Astrid Lindgren was born on 14 November in Vimmerby and spent her childhood on her parents' farm near Vimmerby. Her parents Samuel August and Hannah Ericsson raised four children there. Astrid Lindgren trained as a stenographer and secretary in Stockholm. In 1926 she gave birth to her first child, Lars. As long as the young mother was attending school and unable to look after her child, she placed the baby with a foster family in Copenhagen. In 1928, Astrid Lindgren was employed by the Royal Automobile Club, where she met Sture Lindgren. A few years later, they got married. Astrid Lindgren left her job and took care of Lars. In 1934 her second child, Karin, was born. She got into the habit of telling stories to her daughter, who had pneumonia. Astrid Lindgren herself was confined to bed for a week, so she decided to write down the adventures she told her daughter. For the child's tenth birthday, the mother decided to collect and publish the stories told since 1941. Thus, in 1945, Pippi Långstrump (Fifi Longstocking) was published. Although the book was rejected by a major publisher and was initially coldly received by critics and educational circles, it was immediately a great success with children: translated into more than sixty languages, Fifi's adventures were often made into films.

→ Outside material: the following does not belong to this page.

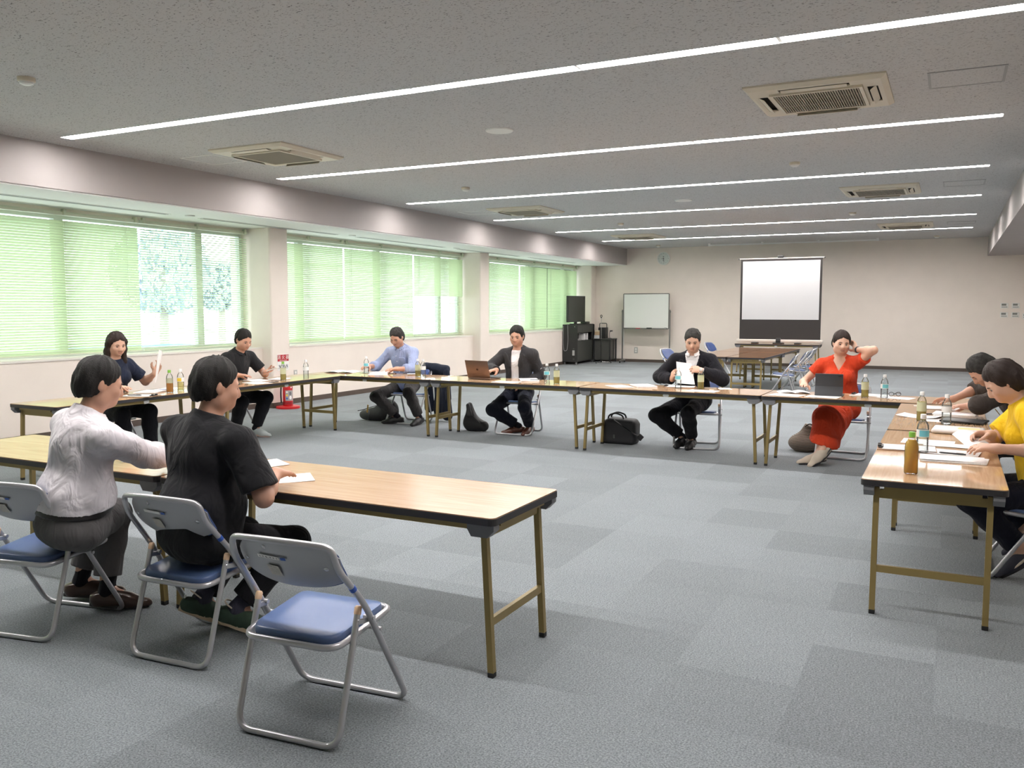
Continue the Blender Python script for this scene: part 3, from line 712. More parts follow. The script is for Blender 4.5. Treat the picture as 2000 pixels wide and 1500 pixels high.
# ------------------------------------------------------------------ people: one smooth body surface each, clothes as shells over it
def frame_from(y, zhint):
    """columns x, y, z with y along the given axis"""
    y = V(y).normalized(); z = V(zhint); z = (z - y * z.dot(y)).normalized(); x = y.cross(z)
    return Matrix((x, y, z)).transposed()
class Field:
    """signed distance field made of rounded limbs, blended together"""
    def __init__(s): s.p = []
    def cap(s, a, b, ra, rb=None, k=.03, clip=None): s.p.append(('c', np.array(a, float), np.array(b, float), ra, ra if rb is None else rb, k, clip)); return s
    def ell(s, c, r, R=None, k=.03, clip=None): s.p.append(('e', np.array(c, float), np.array(r, float), np.array(R if R is not None else np.eye(3), float), None, k, clip)); return s
    def chain(s, pts, rs, k=.02, clip=None):
        for i in range(len(pts) - 1): s.cap(pts[i], pts[i + 1], rs[i], rs[i + 1], k, clip)
        return s
    def grown(s, d, kmin=0.0):
        f = Field()
        for q in s.p:
            if q[0] == 'c': f.p.append((q[0], q[1], q[2], q[3] + d, q[4] + d, max(q[5], kmin), q[6]))
            else: f.p.append((q[0], q[1], q[2] + d, q[3], None, max(q[5], kmin), q[6]))
        return f
    def mesh(s, h, post=None):
        lo = np.full(3, 1e9); hi = -lo
        for q in s.p:
            if q[0] == 'c': r = max(q[3], q[4]); a = np.minimum(q[1], q[2]) - r; b = np.maximum(q[1], q[2]) + r
            else: r = q[2].max(); a, b = q[1] - r, q[1] + r
            lo = np.minimum(lo, a); hi = np.maximum(hi, b)
        lo -= 5 * h; hi += 5 * h
        n = np.ceil((hi - lo) / h).astype(int) + 1
        D = np.full(n, 1.0, np.float32)
        ax = [lo[i] + h * np.arange(n[i]) for i in range(3)]
        for q in s.p:
            k = q[5]
            if q[0] == 'c': r = max(q[3], q[4]); a = np.minimum(q[1], q[2]) - r; b = np.maximum(q[1], q[2]) + r
            else: r = q[2].max(); a, b = q[1] - r, q[1] + r
            m = k + 4 * h
            i0 = np.maximum(0, ((a - m - lo) / h).astype(int)); i1 = np.minimum(n, ((b + m - lo) / h).astype(int) + 2)
            sl = tuple(slice(i0[i], i1[i]) for i in range(3))
            X, Y, Z = np.meshgrid(*[ax[i][sl[i]] for i in range(3)], indexing='ij')
            if q[0] == 'c':
                d = q[2] - q[1]; L2 = max(1e-9, d @ d)
                t = np.clip(((X - q[1][0]) * d[0] + (Y - q[1][1]) * d[1] + (Z - q[1][2]) * d[2]) / L2, 0, 1)
                w = np.sqrt((X - q[1][0] - t * d[0]) ** 2 + (Y - q[1][1] - t * d[1]) ** 2 + (Z - q[1][2] - t * d[2]) ** 2) - (q[3] + (q[4] - q[3]) * t)
            else:
                R = q[3]; x, y, z = X - q[1][0], Y - q[1][1], Z - q[1][2]
                u = [(R[0, j] * x + R[1, j] * y + R[2, j] * z) / q[2][j] for j in range(3)]
                k0 = np.sqrt(u[0] ** 2 + u[1] ** 2 + u[2] ** 2)
                k1 = np.sqrt((u[0] / q[2][0]) ** 2 + (u[1] / q[2][1]) ** 2 + (u[2] / q[2][2]) ** 2)
                w = k0 * (k0 - 1) / np.maximum(k1, 1e-6)
            if q[6] is not None:
                for (pc, nc) in q[6]: w = np.maximum(w, (X - pc[0]) * nc[0] + (Y - pc[1]) * nc[1] + (Z - pc[2]) * nc[2])
            old = D[sl]
            if k > 0:
                hh = np.maximum(k - np.abs(old - w), 0) / k
                D[sl] = np.minimum(old, w) - hh * hh * k * .25
            else: D[sl] = np.minimum(old, w)
        if post is not None:
            near = np.abs(D) < .06
            X, Y, Z = np.meshgrid(*ax, indexing='ij')
            P = np.stack([X[near], Y[near], Z[near]], 1)
            D[near] = post(P, D[near])
        return nets(D, lo, h)
def nets(D, lo, h):
    """surface nets"""
    sgn = D < 0
    c = [sgn[i:sgn.shape[0] - 1 + i, j:sgn.shape[1] - 1 + j, k:sgn.shape[2] - 1 + k] for i in (0, 1) for j in (0, 1) for k in (0, 1)]
    cnt = sum(x.astype(np.int8) for x in c)
    act = (cnt > 0) & (cnt < 8)
    I = np.argwhere(act); idx = np.full(act.shape, -1, np.int64); idx[act] = np.arange(len(I))
    offs = np.array([(i, j, k) for i in (0, 1) for j in (0, 1) for k in (0, 1)])
    val = np.stack([D[I[:, 0] + o[0], I[:, 1] + o[1], I[:, 2] + o[2]] for o in offs], 1)
    acc = np.zeros((len(I), 3)); num = np.zeros(len(I))
    for a in range(8):
        for b in range(a + 1, 8):
            if np.abs(offs[a] - offs[b]).sum() != 1: continue
            va, vb = val[:, a], val[:, b]; m = (va < 0) != (vb < 0)
            t = np.where(m, va / np.where(m, va - vb, 1), 0)
            acc += np.where(m[:, None], offs[a] + t[:, None] * (offs[b] - offs[a]), 0); num += m
    P = lo + h * (I + acc / np.maximum(num, 1)[:, None])
    F = []
    for ax in range(3):
        u, v = (ax + 1) % 3, (ax + 2) % 3
        sl0 = [slice(None)] * 3; sl1 = [slice(None)] * 3; sl0[ax] = slice(0, -1); sl1[ax] = slice(1, None)
        a, b = sgn[tuple(sl0)], sgn[tuple(sl1)]
        E = np.argwhere(a != b); inside = a[E[:, 0], E[:, 1], E[:, 2]]
        ok = (E[:, u] > 0) & (E[:, v] > 0) & (E[:, u] < act.shape[u]) & (E[:, v] < act.shape[v]) & (E[:, ax] < act.shape[ax])
        E = E[ok]; inside = inside[ok]
        q = []
        for du, dv in ((0, 0), (-1, 0), (-1, -1), (0, -1)):
            e = E.copy(); e[:, u] += du; e[:, v] += dv; q.append(idx[e[:, 0], e[:, 1], e[:, 2]])
        q = np.stack(q, 1); q[~inside] = q[~inside][:, ::-1]
        F.append(q[(q >= 0).all(1)])
    return P, np.concatenate(F)
def np_obj(name, P, F, m, parent=None, mi=None):
    me = bpy.data.meshes.new(name)
    me.vertices.add(len(P)); me.vertices.foreach_set('co', P.astype(np.float32).ravel())
    me.loops.add(F.size); me.loops.foreach_set('vertex_index', F.astype(np.int32).ravel())
    me.polygons.add(len(F)); me.polygons.foreach_set('loop_start', np.arange(0, F.size, 4, dtype=np.int32))
    for x in (m if isinstance(m, (list, tuple)) else [m]): me.materials.append(x)
    if mi is not None: me.polygons.foreach_set('material_index', mi.astype(np.int32))
    me.update(calc_edges=True); me.validate(); me.shade_smooth()
    o = bpy.data.objects.new(name, me); COL.objects.link(o)
    if parent is not None: o.parent = parent
    return o
def folds(P, amp, seed, freq=26.0, stretch=(1, 1, .45)):
    """soft cloth creases"""
    r = np.random.RandomState(seed); Q = P * np.array(stretch)
    w = sum(np.sin(Q @ (r.randn(3) * 9) + r.rand() * 6) for _ in range(3)) * .5
    f = np.zeros(len(P))
    for _ in range(4):
        k = r.randn(3); k /= np.linalg.norm(k)
        f += np.sin(Q @ (k * freq * r.uniform(.6, 1.6)) + w * 1.6 + r.rand() * 6)
    return amp * (np.abs(f * .5) - .6)
def hair_locks(P, hc, R, rims):
    L = (P - np.array(hc)) @ R
    th = np.arctan2(L[:, 0], L[:, 1] + .03); up = L[:, 2] * 60
    k = np.sin(th * 9 + 1.3 * np.sin(up * .5) + .8 * np.sin(th * 4)) * .0026 + np.sin(th * 23 + 1.6 * np.sin(up * .8 + th * 3)) * .0018 + np.sin(th * 41 + np.sin(up)) * .0007 + np.sin(L[:, 0] * 37 + L[:, 1] * 51 + L[:, 2] * 43) * .0018
    for p, n in rims: k += .009 * np.exp(np.minimum(0, (P - p) @ n) / .011)
    return -.0035 + k
def ik(a, b, l1, l2, pole):
    a, b, pole = V(a), V(b), V(pole); d = b - a; L = d.length
    if L > (l1 + l2) * .995: b = a + d * ((l1 + l2) * .995 / L); d = b - a; L = d.length
    t = (l1 * l1 - l2 * l2 + L * L) / (2 * L); hgt = math.sqrt(max(0, l1 * l1 - t * t))
    u = d.normalized(); p = pole - u * pole.dot(u); p.normalize()
    return a + u * t + p * hgt, b
M_lash = mat('dark_brow_hair', (0.02, 0.016, 0.014), .8)
M_eyew = mat('eye_white', (0.36, 0.30, 0.27), .4); M_iris = mat('dark_iris', (0.02, 0.012, 0.008), .2)
M_lip = mat('lips', (0.43, 0.205, 0.155), .5)
def skin(n, c): return mat(n, c, .52, bump=.05, bscale=420, var=.05, vscale=14)
SK = skin('skin_tan', (0.50, 0.275, 0.19)); SK2 = skin('skin_light', (0.60, 0.365, 0.265))
def cloth(n, c, bs=700, b=.25, sh=.2, var=.06, cr=.35): return mat(n, c, .92, crease=cr, spec=.12, bump=b, bscale=bs, var=var, vscale=9, sheen=sh * .35)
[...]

Many children's books followed. They not only tell of adventures, but are also about good and evil and friendship.
Astrid Lindgren received the Nils Holgersson Prize in 1950 and the alternative Nobel Prize in 1994 (for children's rights). Since 1967, the Astrid Lindgren Prize has been awarded annually to a Swedish author of children's literature.
In 2002, following the author's death at the age of 94, the Swedish government decided to create a second prize in her name: the Astrid Lindgren Memorial Award. It is the world's largest literary prize in monetary terms for children's and young people's literature.